For many people, TDD can be a powerful development technique that implicitly recognizes the fact that software is developed by humans, and therefore requires techniques which are aligned with how our brains work.

This, among other things, means recognizing our limitations in tackling more than one problem at a time, our need to get feedback sooner rather than later, and the fact that we don’t always have all of our ideas neatly organized and ready to generate perfect systems the moment we sit in front of our computers.

Further Reading

  • 📖 Test Driven Development by Example, is the original book written by Kent Beck to explain TDD. A highly recommended read to learn about and experience TDD from the man who invented it.
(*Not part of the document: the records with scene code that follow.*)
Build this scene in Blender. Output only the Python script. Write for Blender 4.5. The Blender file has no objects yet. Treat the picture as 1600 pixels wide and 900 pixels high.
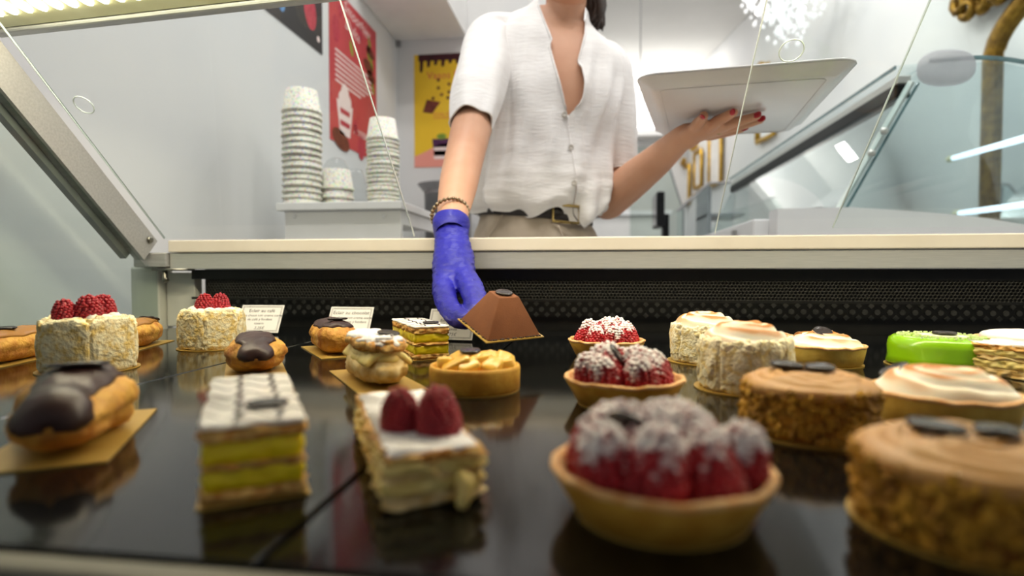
import bpy, bmesh, math, random
import numpy as np
from mathutils import Vector, Matrix, noise as mnoise

random.seed(7)
S = bpy.context.scene
COL = S.collection
PI = math.pi

# ------------------------------------------------------------------ camera
CZ = 0.80                      # camera height above the shop floor
FPX = 900.0                    # focal length in pixels of the 1600 px wide frame
YAW = math.atan(125.0 / FPX)   # looks a little to the left of the shop's long axis
PITCH = -math.atan(25.0 / FPX)
cam_d = bpy.data.cameras.new('camera')
cam_d.sensor_width = 36.0
cam_d.lens = FPX / 1600.0 * 36.0
cam_d.clip_start = 0.01
cam_d.dof.use_dof = True
cam_d.dof.focus_distance = 0.66
cam_d.dof.aperture_fstop = 3.7
cam = bpy.data.objects.new('camera', cam_d)
COL.objects.link(cam)
cam.location = (0, 0, CZ)
cam.rotation_euler = (PI / 2 + PITCH, 0, YAW)
S.camera = cam

# ------------------------------------------------------------------ world, lights, exposure
W = bpy.data.worlds.new('world')
S.world = W
W.use_nodes = True
W.node_tree.nodes['Background'].inputs[0].default_value = (0.86, 0.93, 1.0, 1)
W.node_tree.nodes['Background'].inputs[1].default_value = 0.24
S.view_settings.view_transform = 'Standard'
S.view_settings.look = 'None'
S.view_settings.gamma = 1.0
S.view_settings.use_curve_mapping = False
S.view_settings.exposure = -0.38
S.cycles.use_denoising = True
S.cycles.max_bounces = 10
S.cycles.transparent_max_bounces = 24
S.cycles.sample_clamp_indirect = 6.0

def area(name, loc, rot, sx, sy, power, col):
    d = bpy.data.lights.new(name, 'AREA')
    d.shape = 'RECTANGLE'
    d.size, d.size_y, d.energy, d.color = sx, sy, power, col
    o = bpy.data.objects.new(name, d)
    o.location, o.rotation_euler = loc, rot
    COL.objects.link(o)
    return o

CEIL = 3.15
# rows of square recessed downlights
for (x, y, p) in [(-.45, .15, 10), (-.45, .65, 10), (.05, .15, 8.5), (.05, .65, 8.5), (.6, .15, 9), (.6, .65, 9), (1.2, .4, 9), (1.5, 1.2, 8)] + \
                 [(.35, 2.5 + .55 * i, 9) for i in range(4)] + [(1.15, 2.5 + .55 * i, 6) for i in range(4)] + [(.3, 6.3, 8), (.85, 6.3, 8), (-.5, 2.0, 9)]:
    area('downlight', (x, y, CEIL - .012), (0, 0, 0), .2, .2, p, (1.0, .97, .93))

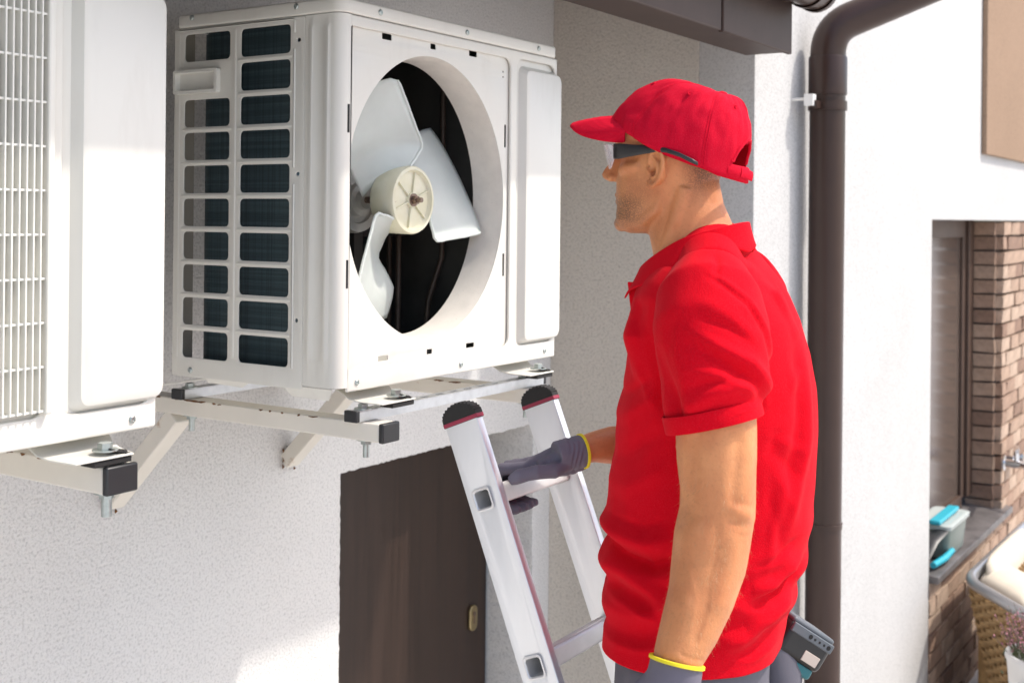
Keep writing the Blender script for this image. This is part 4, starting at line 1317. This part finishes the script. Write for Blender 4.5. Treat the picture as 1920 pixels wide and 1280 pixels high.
# right glove closed round the ladder's rung
gm = MB()
THUMBLINE = ((1.8100, 1.0800, -.4180), (1.7860, 1.1080, -.4215), (1.7690, 1.1310, -.4290), (1.7600, 1.1480, -.4380))
ry, rz = 1.174, -.484
fx = (1.793, 1.815, 1.836, 1.855)
frs = (.0112, .0115, .0110, .0098)
mcp = [Vector((1.800, 1.143, -.4415)), Vector((1.821, 1.140, -.4355)), Vector((1.842, 1.138, -.4380)), Vector((1.860, 1.136, -.4450))]
for k in range(4):
    x = fx[k]
    L = (1.0, 1.06, 1.0, .88)[k]
    finger(gm, [mcp[k], Vector((x, ry + .016 * L, rz + .036)), Vector((x, ry + .034 * L, rz + .010)), Vector((x, ry + .024, rz - .024)), Vector((x + .003, ry - .002, rz - .0335)), Vector((x + .006, ry - .020 * L, rz - .031))], frs[k])
wrist = Vector((1.872, 1.0555, -.4105))
# palm between the knuckles and the wrist
rr = []
for t_ in (0, .18, .4, .6, .74, .82):
    lo = mcp[0].lerp(mcp[3], 0) ; hi = mcp[3]
    c0 = (mcp[1] + mcp[2]) / 2
    c = c0.lerp(wrist, t_)
    along = (mcp[3] - mcp[0]).normalized()
    fwd_ = (c0 - wrist).normalized()
    upv = fwd_.cross(along).normalized()
    if upv.z < 0:
        upv = -upv
    wdt = .043 - .016 * t_ ** .8
    thk = .0145 + .014 * math.sin(math.pi * min(t_ * .9 + .1, 1)) * .55 + .015 * t_
    c = c - upv * ((.004 + .006 * math.sin(math.pi * min(t_, 1))) * (1 - t_))
    rr.append([c + along * (wdt * math.cos(a)) + upv * (thk * math.sin(a)) for a in [2 * math.pi * k / 24 for k in range(24)]])
gm.rings(rr)
# thumb along the near side, its tip on the rung
finger(gm, [Vector((1.840, 1.072, -.426)), Vector((1.799, 1.086, -.4395)), Vector((1.774, 1.106, -.4400)), Vector((1.757, 1.130, -.4470)), Vector((1.750, 1.145, -.4560))], .0132)
gm.tube([Vector((1.850, 1.074, -.420)), Vector((1.822, 1.095, -.430)), Vector((1.802, 1.118, -.440))], [.017, .020, .013], 16)
# sleeve of the glove
cuffdir = Vector((1.9154, 1.0268, -.404)) - Vector((1.8478, 1.0753, -.4141))
cuffdir.normalize()
gm.tube([wrist - cuffdir * .066, wrist - cuffdir * .050, wrist - cuffdir * .032, wrist - cuffdir * .014], [.0255, .0275, .0280, .0290], 26)
gl_me = remeshed(gm, .0021, 4, .5, 'glove')
co = coords(gl_me); no = normals(gl_me)
wv = np.array(cuffdir); s_ = (co - np.array(wrist)) @ wv
wr_ = np.exp(-((s_ + .036) / .016) ** 2) * np.sin(s_ * 520 + 5 * np.sin(co[:, 2] * 70) + 3 * np.sin(co[:, 0] * 110)) * .0008
kn = np.zeros(len(co))
line = [np.array(p) for p in THUMBLINE]
for a_, c_ in zip(line, line[1:]):             # crease between the thumb and the back of the hand
    t_ = np.clip(((co - a_) @ (c_ - a_)) / ((c_ - a_) @ (c_ - a_)), 0, 1)
    kn = np.minimum(kn, -.0045 * np.exp(-(np.linalg.norm(co - a_ - t_[:, None] * (c_ - a_), axis=1) / .0055) ** 2))
for p in (Vector((1.793, 1.100, -.424)), Vector((1.777, 1.116, -.424))):
    dd = np.linalg.norm(co - np.array(p), axis=1)
    kn += np.exp(-(dd / .012) ** 2) * np.sin((co @ np.array((.8, -.6, 0))) * 900) * .0009
nz = np.array([noise.noise(Vector(p) * 70) for p in co])
set_coords(gl_me, co + no * (wr_ + kn + nz * .0007)[:, None])
rg_ = link(gl_me, 'glove', 'glove', person, 180)
rg_['label'] = 'grey glove gripping the ladder rung'
band(wrist - cuffdir * .012, cuffdir, .0280, .005, 'yellow_hem', 'yellow_hem', rg_, .0020)

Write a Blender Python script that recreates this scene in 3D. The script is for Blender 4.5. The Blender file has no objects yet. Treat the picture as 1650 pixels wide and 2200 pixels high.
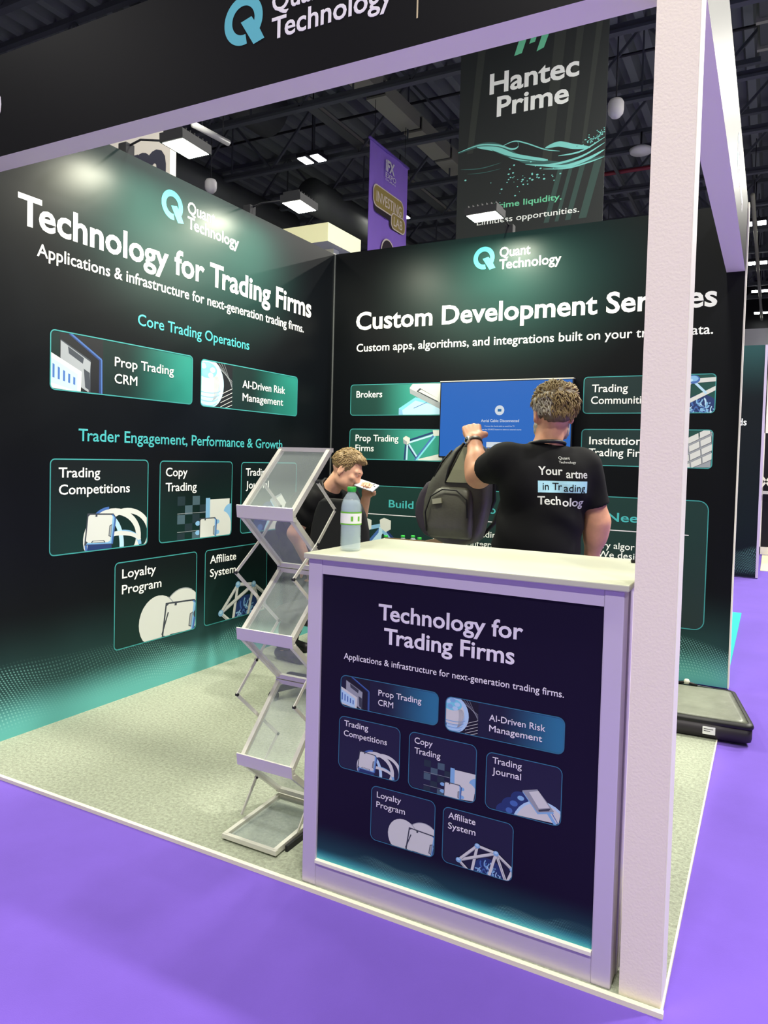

  • 🎥 TCR (Test && Commit || Revert) is one of Kent Beck’s latest experimental techniques to develop code. If you have found TDD interesting, you might find TCR at least intriguing.

Notes


  1. Kent Beck is generally considered the inventor of TDD, having published his first book about the topic in the early 2000s. However, as he himself admits, the basic premise behind TDD wasn’t something new, but the specifics of his method and the analysis of the implications, as well as its popularization in our industry is something we do owe to him.
  2. It has been anecdotally observed that the mere act of verbalizing a problem can often help people get unstuck by somehow providing a perspective that was not present in a inner dialogue reasoning. The term seems to have been first popularized in the book “The Pragmatic Programmer”. You can read more about it here.
  3. David Heinemeier, the creator of Ruby on Rails, once gave a talk entitled “TDD is dead. Long live testing” where he asserted that the technique was harmful to software design; afterwards, he wrote an extensive post detailing his views on it. Discussion in the community heated up, and soon after, Kent Beck, Martin Fowler and him got together on a video call to debate the topic. The recordings can be found here, and the points made by Kent Beck are quite illuminating about what TDD is, some of its limitations, the misunderstandings people have developed about it over time, and his agreements and disagreements with David’s views.